The Power of Inflationary Hedging
Posted onThe hot topic in the financial world today is inflation, namely which way it’s going to go. For years it has been curiously low, but that might be changing and if so, implications for gold are significant.
Since December 2015 the Fed has increased the benchmark short-term rate five times ranging between 1.25% and 1.5% Meanwhile, inflation remains stubbornly low as Fed officials continue to attempt to reach their 2% goal. Recent numbers, however, indicate they might be making progress.
“Prices excluding volatile food and energy categories rose 2.6% in January on a six-month annualized basis, up from a 1.1% gain in July and one of the strongest periods in years,” explains the WSJ. The result: “We think that it is a good time to own the precious metals,” remarked the president of EverBank World Markets. “We are seeing a burgeoning middle class and more disposable income in India and China, which should lead to more physical demand,” he continued. However, for many, the motivation to hold gold as an inflationary hedge against anticipated rises in inflation is just one part of the picture. Recent stock market volatility has prompted many to revisit their asset class allocation.
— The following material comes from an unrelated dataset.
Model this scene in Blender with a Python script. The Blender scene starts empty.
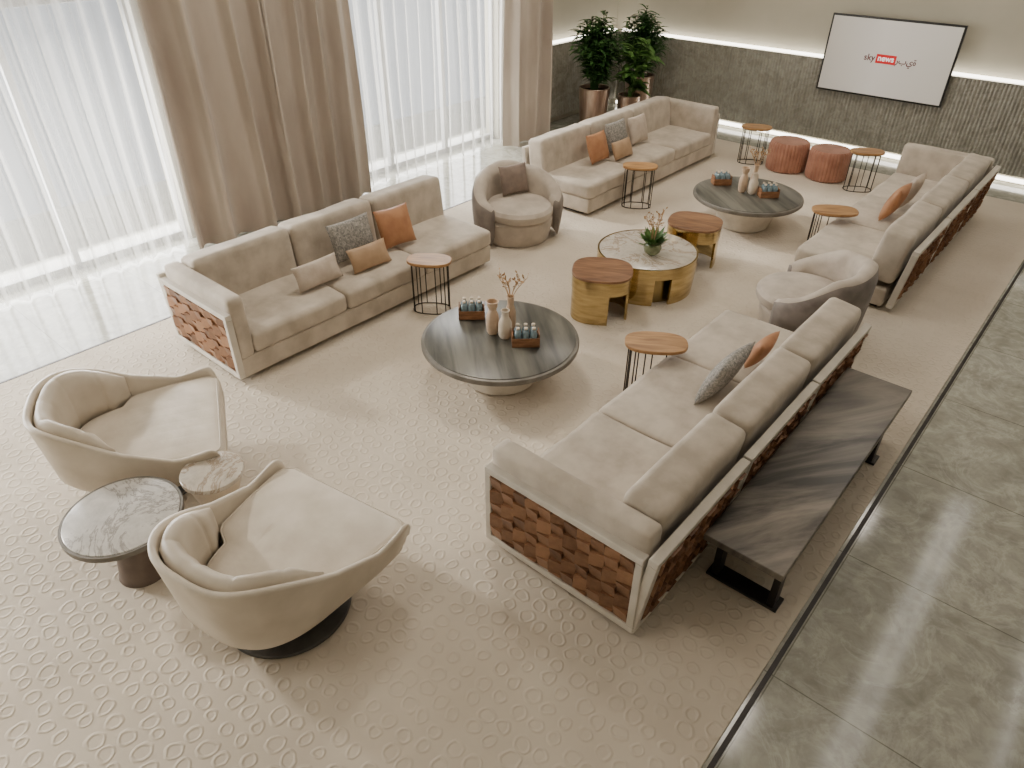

While analysts’ outlooks for the medium term are still largely positive, the pervasive expectation is that we’re entering a period of increased volatility. Equity investors will probably see gains, but the terrain they must cross to get there will be rocky.
Some of the volatility we’ve already seen stems from wage data. That is, payroll reports showed a 2.9% gain in average hourly earnings marking the highest annual rise since 2009. This news incited a sell-off in the equities market. Investors, it seems, fear that rising labor costs will defray corporate profits and temper share price appreciation. As a result, gold experienced a 1.6% increase on Wednesday while gold futures began trading at multi-year highs.
Meanwhile, many expect the Fed to make a minimum of three more interest rate increases this year. These expectations, however, are somewhat obscured by uncertainty surrounding the new Fed chairman Jerome Powell. Just weeks into his position, many are waiting to see how he behaves in response to the markets and broad economic data. At the same time, few expect any wild moves. Jerome and his staff have cited their intention to rigorously review all data before making any impactful decisions regarding rates.
“The market is starting to fall in love with inflation trades again. Gold could be the standout performer this year if that’s the case,” remarked the head of portfolio management services at Adroit Financial Services.
In these modern times, however, we have other options like headline-grabbing Bitcoin. Can the digital currency also act as an inflation hedge? Likely not. As the Financial Times puts it, gold is “Universally accepted as a global and long-term store of value and one that doesn’t demand a password when you want to dig it out from under your bed. It’s pretty; it’s useful; it’s really hard to fake; it’s easy to change into a fractional currency; and, crucially, it has history. An ounce of gold has, give or take, hung on to its purchasing power for thousands of years.”